Work required
The exercise asks you to copy every line below in which "part" appears.

Material provided
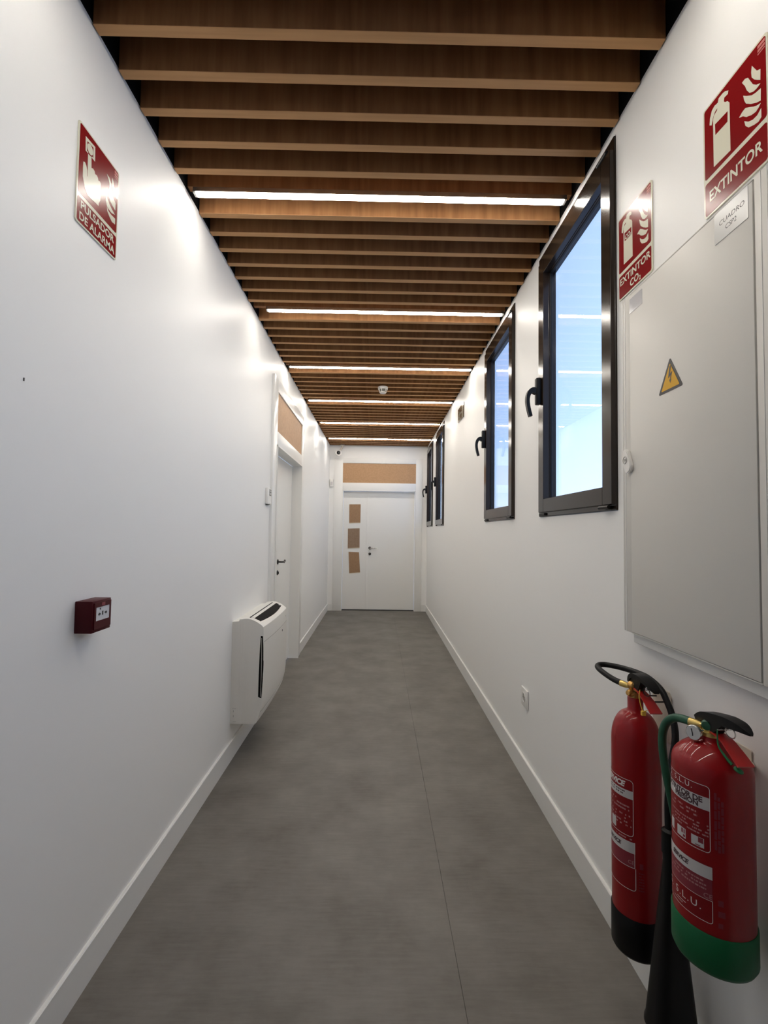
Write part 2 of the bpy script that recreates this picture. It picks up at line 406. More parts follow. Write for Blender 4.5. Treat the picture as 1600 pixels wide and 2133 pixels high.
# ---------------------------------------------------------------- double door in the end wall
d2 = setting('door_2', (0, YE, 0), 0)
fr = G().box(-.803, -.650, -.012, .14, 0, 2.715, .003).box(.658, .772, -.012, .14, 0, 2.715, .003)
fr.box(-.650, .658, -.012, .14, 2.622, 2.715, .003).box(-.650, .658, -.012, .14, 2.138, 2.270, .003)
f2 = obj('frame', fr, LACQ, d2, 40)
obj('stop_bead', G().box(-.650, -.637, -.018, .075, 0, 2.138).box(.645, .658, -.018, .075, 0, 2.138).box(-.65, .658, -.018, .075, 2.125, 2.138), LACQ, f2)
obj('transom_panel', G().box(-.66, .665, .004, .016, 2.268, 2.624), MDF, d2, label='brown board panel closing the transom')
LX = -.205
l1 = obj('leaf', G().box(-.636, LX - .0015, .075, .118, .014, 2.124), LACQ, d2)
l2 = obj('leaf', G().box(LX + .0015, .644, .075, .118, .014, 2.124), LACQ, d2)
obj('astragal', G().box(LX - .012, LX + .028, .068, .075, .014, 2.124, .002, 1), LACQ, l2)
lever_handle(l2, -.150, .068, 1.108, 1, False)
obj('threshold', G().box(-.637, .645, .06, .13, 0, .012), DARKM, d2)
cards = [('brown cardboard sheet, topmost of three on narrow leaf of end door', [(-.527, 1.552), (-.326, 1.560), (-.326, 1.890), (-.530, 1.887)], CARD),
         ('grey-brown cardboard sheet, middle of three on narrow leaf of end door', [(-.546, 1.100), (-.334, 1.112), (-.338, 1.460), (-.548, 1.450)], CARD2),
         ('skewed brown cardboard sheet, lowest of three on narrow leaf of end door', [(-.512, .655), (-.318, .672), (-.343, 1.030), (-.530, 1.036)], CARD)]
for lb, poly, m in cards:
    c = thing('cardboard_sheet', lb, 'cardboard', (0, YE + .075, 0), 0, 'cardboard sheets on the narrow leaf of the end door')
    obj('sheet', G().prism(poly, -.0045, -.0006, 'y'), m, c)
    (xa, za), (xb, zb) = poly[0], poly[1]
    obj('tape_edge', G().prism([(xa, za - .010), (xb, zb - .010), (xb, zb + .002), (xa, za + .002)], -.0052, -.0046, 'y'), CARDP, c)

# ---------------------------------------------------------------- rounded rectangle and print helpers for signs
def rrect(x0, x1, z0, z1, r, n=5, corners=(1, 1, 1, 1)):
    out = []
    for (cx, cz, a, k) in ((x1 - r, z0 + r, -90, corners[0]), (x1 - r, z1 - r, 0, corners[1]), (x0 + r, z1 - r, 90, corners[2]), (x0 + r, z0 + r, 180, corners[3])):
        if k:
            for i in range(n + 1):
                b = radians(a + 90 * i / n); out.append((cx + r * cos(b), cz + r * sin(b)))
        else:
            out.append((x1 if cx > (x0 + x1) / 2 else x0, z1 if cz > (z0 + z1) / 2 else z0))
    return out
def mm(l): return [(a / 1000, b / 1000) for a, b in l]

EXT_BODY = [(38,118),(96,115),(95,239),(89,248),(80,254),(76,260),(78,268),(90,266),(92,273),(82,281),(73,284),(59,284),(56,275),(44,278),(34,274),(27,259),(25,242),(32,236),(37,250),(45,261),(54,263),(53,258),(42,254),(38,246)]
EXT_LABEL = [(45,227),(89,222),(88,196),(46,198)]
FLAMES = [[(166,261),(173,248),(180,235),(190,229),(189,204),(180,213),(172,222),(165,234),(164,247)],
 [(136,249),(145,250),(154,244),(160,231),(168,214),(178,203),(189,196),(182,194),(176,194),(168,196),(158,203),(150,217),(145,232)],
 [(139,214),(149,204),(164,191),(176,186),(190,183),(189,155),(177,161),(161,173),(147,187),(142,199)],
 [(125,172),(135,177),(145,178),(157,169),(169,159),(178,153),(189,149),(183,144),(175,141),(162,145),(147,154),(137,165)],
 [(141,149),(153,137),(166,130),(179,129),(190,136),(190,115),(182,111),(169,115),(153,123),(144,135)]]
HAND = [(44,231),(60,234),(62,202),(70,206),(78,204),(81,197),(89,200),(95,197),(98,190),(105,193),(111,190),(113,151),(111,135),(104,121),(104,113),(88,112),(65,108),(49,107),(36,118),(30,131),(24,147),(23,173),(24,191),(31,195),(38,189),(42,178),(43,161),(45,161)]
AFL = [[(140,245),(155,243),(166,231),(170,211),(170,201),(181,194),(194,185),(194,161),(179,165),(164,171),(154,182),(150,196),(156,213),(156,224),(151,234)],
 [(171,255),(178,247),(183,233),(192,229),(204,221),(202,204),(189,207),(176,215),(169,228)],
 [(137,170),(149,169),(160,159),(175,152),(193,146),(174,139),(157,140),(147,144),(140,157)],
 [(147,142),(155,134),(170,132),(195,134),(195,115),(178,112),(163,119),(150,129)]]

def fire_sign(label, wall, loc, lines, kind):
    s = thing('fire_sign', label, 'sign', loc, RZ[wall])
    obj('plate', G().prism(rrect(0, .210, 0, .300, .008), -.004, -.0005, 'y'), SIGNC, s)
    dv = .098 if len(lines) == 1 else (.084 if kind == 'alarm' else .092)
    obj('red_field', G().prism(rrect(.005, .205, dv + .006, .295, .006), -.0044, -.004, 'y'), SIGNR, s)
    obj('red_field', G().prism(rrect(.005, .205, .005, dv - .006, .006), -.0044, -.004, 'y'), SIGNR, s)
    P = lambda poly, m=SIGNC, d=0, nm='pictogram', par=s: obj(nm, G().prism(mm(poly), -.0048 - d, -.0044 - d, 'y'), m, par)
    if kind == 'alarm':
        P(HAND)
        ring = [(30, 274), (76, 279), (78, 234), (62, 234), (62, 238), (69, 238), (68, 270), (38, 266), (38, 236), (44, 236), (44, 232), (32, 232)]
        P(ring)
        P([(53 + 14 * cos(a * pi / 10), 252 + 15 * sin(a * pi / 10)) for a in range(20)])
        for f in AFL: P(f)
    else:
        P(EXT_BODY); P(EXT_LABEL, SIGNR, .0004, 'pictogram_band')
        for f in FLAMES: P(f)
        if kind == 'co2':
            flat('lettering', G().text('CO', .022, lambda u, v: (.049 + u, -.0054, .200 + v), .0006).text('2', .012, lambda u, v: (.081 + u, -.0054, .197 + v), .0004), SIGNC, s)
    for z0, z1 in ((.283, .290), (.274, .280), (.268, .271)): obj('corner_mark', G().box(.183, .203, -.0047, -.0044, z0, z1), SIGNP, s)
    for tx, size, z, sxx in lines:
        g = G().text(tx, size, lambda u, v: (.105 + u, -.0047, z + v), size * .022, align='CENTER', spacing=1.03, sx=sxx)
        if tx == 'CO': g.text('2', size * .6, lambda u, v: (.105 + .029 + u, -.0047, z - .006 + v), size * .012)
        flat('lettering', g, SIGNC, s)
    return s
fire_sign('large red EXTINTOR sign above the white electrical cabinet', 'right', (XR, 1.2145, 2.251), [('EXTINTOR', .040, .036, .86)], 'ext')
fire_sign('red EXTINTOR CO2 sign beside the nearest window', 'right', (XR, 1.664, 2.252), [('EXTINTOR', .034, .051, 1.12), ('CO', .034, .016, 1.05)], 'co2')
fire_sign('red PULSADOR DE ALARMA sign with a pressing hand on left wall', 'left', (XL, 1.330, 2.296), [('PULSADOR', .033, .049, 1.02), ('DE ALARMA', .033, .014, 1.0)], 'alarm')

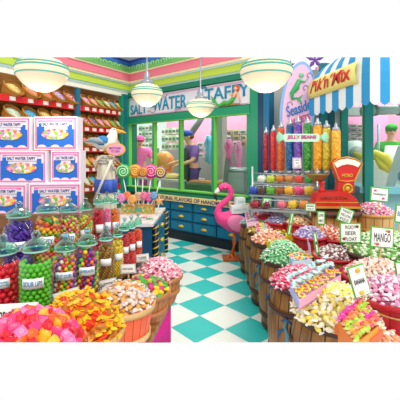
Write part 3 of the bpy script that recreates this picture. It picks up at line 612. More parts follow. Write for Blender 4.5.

Exercise solution
Write part 2 of the bpy script that recreates this picture. It picks up at line 406. More parts follow. Write for Blender 4.5. Treat the picture as 1600 pixels wide and 2133 pixels high.
Write part 3 of the bpy script that recreates this picture. It picks up at line 612. More parts follow. Write for Blender 4.5.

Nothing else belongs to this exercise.